Comparing myself to my past self, not to seniors. I used to measure myself against people with ten more years of experience, which is a guaranteed way to feel inadequate. When I started comparing myself to who I was six months ago, the progress was obvious and motivating.

Getting comfortable saying "I don't know." Pretending to know everything is exhausting and fragile. The moment I could comfortably say "I don't know, let me find out," a huge weight lifted — and ironically, people trusted me more.

Confidence isn't the absence of doubt. It's the accumulated evidence that you've handled hard things before — and the trust that you'll handle the next one too.

Key lessons

Confidence is built, not born. It's the byproduct of shipping work and surviving mistakes, not a personality trait.

Mistakes are data, not verdicts.
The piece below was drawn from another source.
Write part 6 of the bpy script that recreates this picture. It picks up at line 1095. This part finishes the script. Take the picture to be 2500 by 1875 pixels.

Owning them shrinks the fear. Hiding them feeds it.

Measure against your past self. Comparing up to seniors will always make you feel small; comparing to who you were shows real growth.
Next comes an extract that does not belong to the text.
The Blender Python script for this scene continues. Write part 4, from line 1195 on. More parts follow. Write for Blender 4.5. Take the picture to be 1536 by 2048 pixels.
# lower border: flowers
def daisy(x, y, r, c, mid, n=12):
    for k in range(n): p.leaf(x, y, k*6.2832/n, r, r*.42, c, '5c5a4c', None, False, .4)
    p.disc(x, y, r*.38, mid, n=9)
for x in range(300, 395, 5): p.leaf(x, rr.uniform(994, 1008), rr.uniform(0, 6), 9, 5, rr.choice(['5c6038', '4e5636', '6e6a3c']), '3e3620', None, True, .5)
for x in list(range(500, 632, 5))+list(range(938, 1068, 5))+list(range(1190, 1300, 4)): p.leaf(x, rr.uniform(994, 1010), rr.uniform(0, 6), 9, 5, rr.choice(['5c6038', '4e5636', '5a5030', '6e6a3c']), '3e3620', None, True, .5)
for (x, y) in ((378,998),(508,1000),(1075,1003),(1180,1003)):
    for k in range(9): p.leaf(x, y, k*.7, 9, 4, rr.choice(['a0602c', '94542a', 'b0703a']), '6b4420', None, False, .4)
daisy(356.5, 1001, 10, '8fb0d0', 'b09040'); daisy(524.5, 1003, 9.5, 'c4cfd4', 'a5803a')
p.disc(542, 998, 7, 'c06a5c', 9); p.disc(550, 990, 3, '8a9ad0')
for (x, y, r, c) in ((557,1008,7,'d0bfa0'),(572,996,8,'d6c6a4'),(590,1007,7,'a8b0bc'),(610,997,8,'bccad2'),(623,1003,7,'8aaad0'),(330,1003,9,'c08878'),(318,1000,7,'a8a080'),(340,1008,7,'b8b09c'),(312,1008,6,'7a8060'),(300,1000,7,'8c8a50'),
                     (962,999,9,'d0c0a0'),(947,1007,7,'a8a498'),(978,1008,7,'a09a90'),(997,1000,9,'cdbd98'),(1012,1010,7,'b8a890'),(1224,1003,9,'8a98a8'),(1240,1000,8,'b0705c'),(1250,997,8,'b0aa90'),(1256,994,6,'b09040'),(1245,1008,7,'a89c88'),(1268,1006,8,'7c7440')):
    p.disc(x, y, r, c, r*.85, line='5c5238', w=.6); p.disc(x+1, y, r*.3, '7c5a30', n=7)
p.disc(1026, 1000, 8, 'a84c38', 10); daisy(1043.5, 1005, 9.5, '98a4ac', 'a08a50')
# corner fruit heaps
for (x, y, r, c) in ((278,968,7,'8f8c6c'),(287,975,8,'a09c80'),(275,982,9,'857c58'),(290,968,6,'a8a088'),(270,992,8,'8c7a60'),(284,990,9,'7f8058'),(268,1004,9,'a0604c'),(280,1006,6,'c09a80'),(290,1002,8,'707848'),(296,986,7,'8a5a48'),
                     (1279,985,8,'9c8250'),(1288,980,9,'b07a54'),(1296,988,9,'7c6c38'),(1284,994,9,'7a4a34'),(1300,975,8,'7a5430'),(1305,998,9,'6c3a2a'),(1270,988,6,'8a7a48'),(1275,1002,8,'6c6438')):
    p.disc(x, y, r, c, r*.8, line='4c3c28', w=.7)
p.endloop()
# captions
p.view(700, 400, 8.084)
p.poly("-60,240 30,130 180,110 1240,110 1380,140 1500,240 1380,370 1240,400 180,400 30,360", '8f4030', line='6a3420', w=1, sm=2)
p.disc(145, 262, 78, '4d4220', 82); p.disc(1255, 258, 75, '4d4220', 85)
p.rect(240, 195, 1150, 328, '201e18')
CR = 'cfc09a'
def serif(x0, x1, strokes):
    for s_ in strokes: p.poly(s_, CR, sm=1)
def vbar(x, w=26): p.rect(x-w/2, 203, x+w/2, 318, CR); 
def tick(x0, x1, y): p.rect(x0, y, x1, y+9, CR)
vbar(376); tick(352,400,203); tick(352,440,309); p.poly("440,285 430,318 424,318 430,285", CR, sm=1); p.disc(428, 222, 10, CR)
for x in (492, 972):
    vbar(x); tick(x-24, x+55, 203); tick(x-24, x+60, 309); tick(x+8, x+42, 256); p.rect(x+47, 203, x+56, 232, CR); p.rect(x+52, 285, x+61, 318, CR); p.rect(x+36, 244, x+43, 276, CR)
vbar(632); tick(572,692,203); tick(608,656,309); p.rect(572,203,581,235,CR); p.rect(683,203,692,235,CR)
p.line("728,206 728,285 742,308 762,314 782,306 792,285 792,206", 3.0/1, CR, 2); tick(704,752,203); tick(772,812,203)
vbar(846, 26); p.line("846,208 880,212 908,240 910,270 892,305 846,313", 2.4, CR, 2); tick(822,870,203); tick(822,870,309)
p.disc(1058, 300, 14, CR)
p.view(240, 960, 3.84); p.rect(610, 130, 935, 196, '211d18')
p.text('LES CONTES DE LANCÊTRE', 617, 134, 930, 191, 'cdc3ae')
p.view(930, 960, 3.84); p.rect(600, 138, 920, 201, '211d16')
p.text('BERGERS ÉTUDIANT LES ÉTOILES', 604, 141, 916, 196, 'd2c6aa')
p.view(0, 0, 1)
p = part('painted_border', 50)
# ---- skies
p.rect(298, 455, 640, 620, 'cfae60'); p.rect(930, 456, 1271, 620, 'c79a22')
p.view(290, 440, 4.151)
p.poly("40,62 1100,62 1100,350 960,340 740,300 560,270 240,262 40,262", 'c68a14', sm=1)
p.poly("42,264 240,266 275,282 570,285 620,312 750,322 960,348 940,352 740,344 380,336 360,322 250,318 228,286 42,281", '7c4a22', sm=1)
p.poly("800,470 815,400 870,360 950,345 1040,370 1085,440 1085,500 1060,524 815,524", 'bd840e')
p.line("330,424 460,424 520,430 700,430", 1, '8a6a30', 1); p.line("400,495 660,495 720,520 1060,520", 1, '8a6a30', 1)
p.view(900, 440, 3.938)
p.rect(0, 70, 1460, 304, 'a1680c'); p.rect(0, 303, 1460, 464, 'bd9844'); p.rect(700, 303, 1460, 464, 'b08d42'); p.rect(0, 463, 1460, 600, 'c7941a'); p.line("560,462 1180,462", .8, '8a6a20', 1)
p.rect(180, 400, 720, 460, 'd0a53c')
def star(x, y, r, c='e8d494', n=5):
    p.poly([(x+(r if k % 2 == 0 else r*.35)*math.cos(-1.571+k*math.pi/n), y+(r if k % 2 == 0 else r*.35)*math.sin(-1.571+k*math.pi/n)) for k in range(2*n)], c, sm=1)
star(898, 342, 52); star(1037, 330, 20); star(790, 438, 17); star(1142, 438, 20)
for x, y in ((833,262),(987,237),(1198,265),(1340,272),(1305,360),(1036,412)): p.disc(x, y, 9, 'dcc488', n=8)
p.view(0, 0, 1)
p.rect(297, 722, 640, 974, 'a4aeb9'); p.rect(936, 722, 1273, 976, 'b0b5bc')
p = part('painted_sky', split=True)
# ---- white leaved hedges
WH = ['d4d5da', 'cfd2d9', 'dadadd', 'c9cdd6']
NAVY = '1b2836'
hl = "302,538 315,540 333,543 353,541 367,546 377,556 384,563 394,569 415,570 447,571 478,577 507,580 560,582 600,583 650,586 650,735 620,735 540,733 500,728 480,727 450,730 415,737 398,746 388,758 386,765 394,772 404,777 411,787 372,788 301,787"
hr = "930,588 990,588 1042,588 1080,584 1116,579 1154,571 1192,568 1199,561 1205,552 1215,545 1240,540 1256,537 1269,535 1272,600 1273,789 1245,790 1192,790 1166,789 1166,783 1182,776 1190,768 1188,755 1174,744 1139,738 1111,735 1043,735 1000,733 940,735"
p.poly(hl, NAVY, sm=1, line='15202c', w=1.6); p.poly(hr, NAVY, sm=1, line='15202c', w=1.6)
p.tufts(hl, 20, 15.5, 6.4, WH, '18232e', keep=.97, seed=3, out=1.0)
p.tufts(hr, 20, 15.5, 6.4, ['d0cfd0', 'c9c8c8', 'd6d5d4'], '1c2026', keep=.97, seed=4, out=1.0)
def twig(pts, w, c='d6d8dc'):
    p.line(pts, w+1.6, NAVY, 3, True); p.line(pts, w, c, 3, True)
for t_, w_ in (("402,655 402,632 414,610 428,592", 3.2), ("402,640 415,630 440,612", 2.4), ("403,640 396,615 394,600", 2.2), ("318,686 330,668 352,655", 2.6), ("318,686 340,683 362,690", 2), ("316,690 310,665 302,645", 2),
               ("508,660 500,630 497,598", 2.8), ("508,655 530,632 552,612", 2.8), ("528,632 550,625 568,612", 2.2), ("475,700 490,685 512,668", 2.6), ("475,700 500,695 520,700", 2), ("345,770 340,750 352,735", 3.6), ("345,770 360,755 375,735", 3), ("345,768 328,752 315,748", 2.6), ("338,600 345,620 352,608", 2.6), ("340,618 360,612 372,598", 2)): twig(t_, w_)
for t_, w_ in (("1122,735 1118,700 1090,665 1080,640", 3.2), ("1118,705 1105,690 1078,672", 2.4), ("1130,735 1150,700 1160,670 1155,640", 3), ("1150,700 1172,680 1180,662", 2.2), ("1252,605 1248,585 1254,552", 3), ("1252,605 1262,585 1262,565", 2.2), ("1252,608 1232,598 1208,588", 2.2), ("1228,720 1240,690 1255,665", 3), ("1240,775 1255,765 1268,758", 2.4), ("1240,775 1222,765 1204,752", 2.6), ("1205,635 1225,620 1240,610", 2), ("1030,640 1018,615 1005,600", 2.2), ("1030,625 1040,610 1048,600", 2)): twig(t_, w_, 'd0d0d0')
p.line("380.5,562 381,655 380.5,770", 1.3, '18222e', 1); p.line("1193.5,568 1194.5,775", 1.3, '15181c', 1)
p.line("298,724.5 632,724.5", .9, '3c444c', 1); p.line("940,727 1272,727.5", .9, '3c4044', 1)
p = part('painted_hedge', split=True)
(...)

"I don't know" is a strength. It frees you from the exhausting performance of certainty and builds more trust, not less.

Action steps

  1. Keep a record of what you've solved. A "done" list or a brag doc. When doubt hits, read the evidence.
  2. Own your next mistake out loud. Write what happened and what you learned. Notice that you survive — every time.
  3. Reframe your comparison. Stop measuring against people with years on you. Measure against last quarter's you.
  4. Practice saying "I don't know, but I'll find out." Watch how much lighter — and more credible — it makes you.
  5. Ship something, anything, regularly. Finished work is the fuel confidence runs on.

Final thoughts

I'm not free of doubt — nobody good is. But I no longer mistake doubt for evidence that I don't belong. Confidence didn't arrive as a feeling; it accumulated as a track record. Every shipped feature, every owned mistake, every "I figured it out" added to a quiet certainty that I can handle what's next.

If you're early and you feel like a fraud, you're not broken and you're not alone. You're just early in the collection. Keep shipping, keep owning your mistakes, and let the evidence build. The confidence follows the work — not the other way around.